For some countries this threat is directly tangible.

My recent talks with the President of Maldives, Mohamed Nasheed, greatly moved me. He vividly drove home the danger facing the small island states due to global warming – today their very existence is threatened.

To simply accept or ignore this is not an option for us!

We will use all the foreign-policy tools at our disposal with regard to climate change: classical diplomacy, development policy, international education policy and the promotion of innovation and high tech.

Climate protection has become one of the major policy issues worldwide, also in the foreign-policy field. Climate protection and the promotion of new technologies feature in almost all my visits abroad. Whether in China, Japan, Brazil, South Africa or Tanzania, all are aware how urgent the problem is.

But we must still agree on how to jointly achieve our objective. It will not be easy, but there is no alternative. We can bring our experiences from classical foreign policy into that process.

Hans-Dietrich Genscher once put forward three options for the multipolar world he saw on the horizon:

The first is a world without rules, sanctions or responsibility. This he called the chaos option.

The second is a world in which individual states can set the global rules due to their economic or military strength. This is a dangerous option.

The third option is global cooperation based on equal rights and status for all nations, states and regions. That is the cooperation option.

Chaos is not an option, nor is rule by individual states or regions, if a global consensus has to be brought about. The name Petersberg stands for the third, the cooperation option, cooperation based on equal rights and status for all nations.

The cooperation option requires far sighted and responsible action, also at regional level.
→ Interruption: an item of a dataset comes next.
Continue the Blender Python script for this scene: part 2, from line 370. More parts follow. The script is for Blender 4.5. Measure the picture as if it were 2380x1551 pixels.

Only this option offers the prospect of sustainable, long-term success.

The cooperation option means more than just mutual consideration and an appeal to shared responsibility. It means harmonizing our values and interests. This is our common task.

Since the Second World War Europe has gathered experience of how to build mutual confidence in spite of fundamental differences.

Take the Conference on Security and Co operation in Europe (CSCE), which played a major role in ending the Cold War. Through the CSCE and its successor, the OSCE, we have built up a great deal of mutual trust in Europe. In this way German reunification became possible and the division of our continent was overcome.

Today’s world is facing a similar challenge. Europe wants to set the pace in achieving a global consensus on how to combat climate change.